El paganismo de esta costumbre es cíclico: sólo una vez al año el Señor de la Piedra recibe un torrente de peregrinos. El resto del año permanece olvidado: el rostro de Jesucristo no tiene abrigo, entonces, para el frío y el viento.
Además, hay problemas difíciles de solucionar. Por ejemplo, la falta de letrinas y de agua potable. Claro que el gran drama lo constituyó desde siempre la gran cantidad de borrachos que pueblan los alrededores del Señor de la Piedra yacentes entre las piedras horas y días enteros. La policía tuvo que prohibir el expendio de vino y hasta se construyó un calabozo de cañas en el cual se arrojaba a los beodos hasta que recuperasen sus sentidos. Pero... hecha la ley, hecha la trampa: ahora el vino se vende envasado en botellas de gaseosas.
El colorido de la fiesta está asegurado en cuanto a lo que a sentir nativo se refiere: lo telúrico rige los sabrosos locros que se puede comer en cualquier puesto. También hay viboreros que con su engaño dialéctico se hacen su agosto en pleno mes de abril, yuyos contra males como el amor, patay de elaboración casera (una especie de pan hecho con el fruto del algarrobo, muy dulzón) y una variada gama de recuerdillos.
El Viernes Santo es el día de mayor actividad en el Señor de la Piedra. Centenares de vehículos acuden al lugar, muchos peregrinos llegan e caballo y los más fanáticos caminan los diez kilómetros que separan al peñón de la ruta más próxima. Incluso, algunos de ellos se arrastraban de rodillas los últimos centenares de metros para llegar bastante malheridos y sangrantes al pie del Señor de la Piedra, según cuentan los veteranos vendedores ambulantes. Evidentemente, los tiempos cambian: ahora llegan caminando, pero como Dios manda.

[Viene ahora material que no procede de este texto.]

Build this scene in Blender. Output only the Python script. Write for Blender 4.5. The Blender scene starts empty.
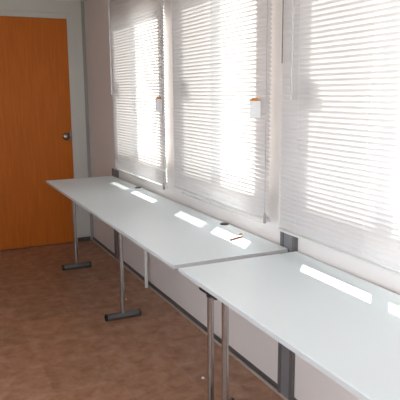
import bpy, bmesh, math
from mathutils import Vector, Matrix

# ------------------------------------------------------------ camera, world, sun, exposure
S = bpy.context.scene
COL = S.collection
yaw, pitch, roll = (math.radians(a) for a in (25.763, 10.581, -0.414))
fw = Vector((math.sin(yaw) * math.cos(pitch), math.cos(yaw) * math.cos(pitch), -math.sin(pitch)))
rt = Vector((math.cos(yaw), -math.sin(yaw), 0))
up = rt.cross(fw)
r2 = rt * math.cos(roll) + up * math.sin(roll)
u2 = up * math.cos(roll) - rt * math.sin(roll)
cd = bpy.data.cameras.new('camera')
cd.sensor_width = 36
cd.lens = 578.453 / 400 * 36
cd.clip_start = 0.02
cam = bpy.data.objects.new('camera', cd)
M = Matrix((r2, u2, -fw)).transposed().to_4x4()
M.translation = Vector((-1.471, 0, 1.435))
cam.matrix_world = M
COL.objects.link(cam)
S.camera = cam

w = bpy.data.worlds.new('sky')
S.world = w
w.use_nodes = True
bg = w.node_tree.nodes['Background']
bg.inputs['Color'].default_value = (0.87, 0.935, 1.0, 1)
bg.inputs['Strength'].default_value = 4.5

sd = bpy.data.lights.new('sun', 'SUN')
sd.energy = 19
sd.angle = math.radians(0.6)
sd.color = (1.0, 0.96, 0.90)
sun = bpy.data.objects.new('sun', sd)
sun.rotation_euler = Vector((-1, -1.07, -0.72)).to_track_quat('-Z', 'Y').to_euler()
sun.location = (4, 8, 5)
COL.objects.link(sun)

S.view_settings.view_transform = 'Standard'
S.view_settings.look = 'None'
S.view_settings.gamma = 1
S.view_settings.use_curve_mapping = False
S.view_settings.exposure = 0.0


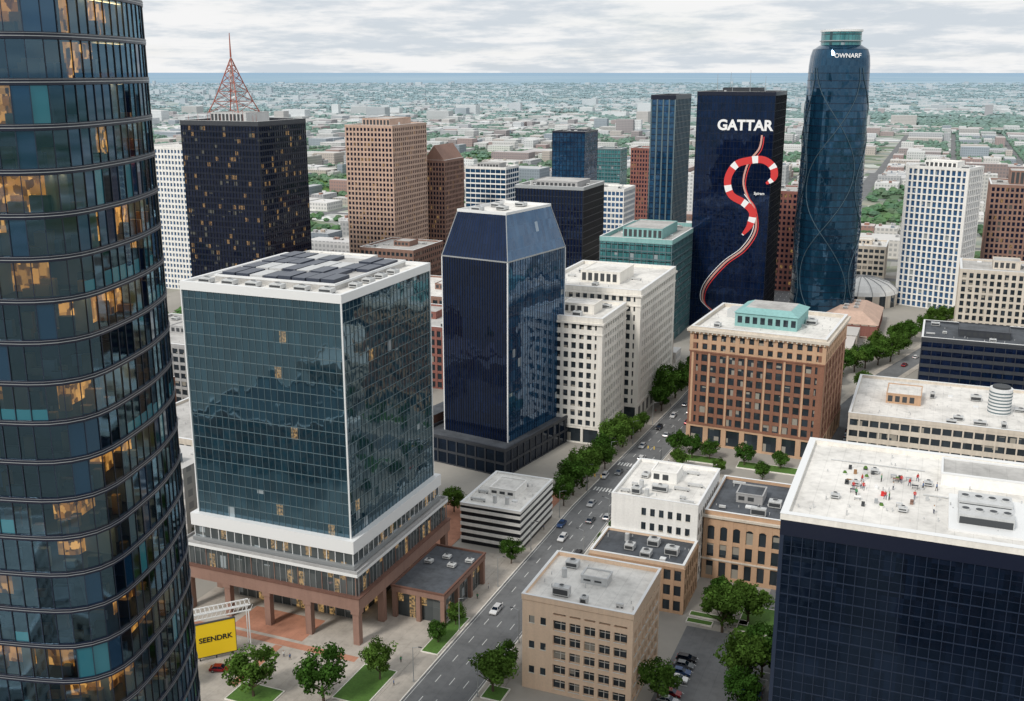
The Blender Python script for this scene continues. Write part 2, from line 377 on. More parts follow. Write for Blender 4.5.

Aunque la peregrinación es de origen pagano, poco a poco se asimiló esta festividad a la Pascua cristiana. Ahora, inclusive, una cruz corona la piedra. Lo cierto es que los promeseros creen y confían sin reparos en la extraña roca. Para ellos, cualquiera sea su nombre, la peregrinación es el acontecimiento más importante del año y acaso de toda su vida.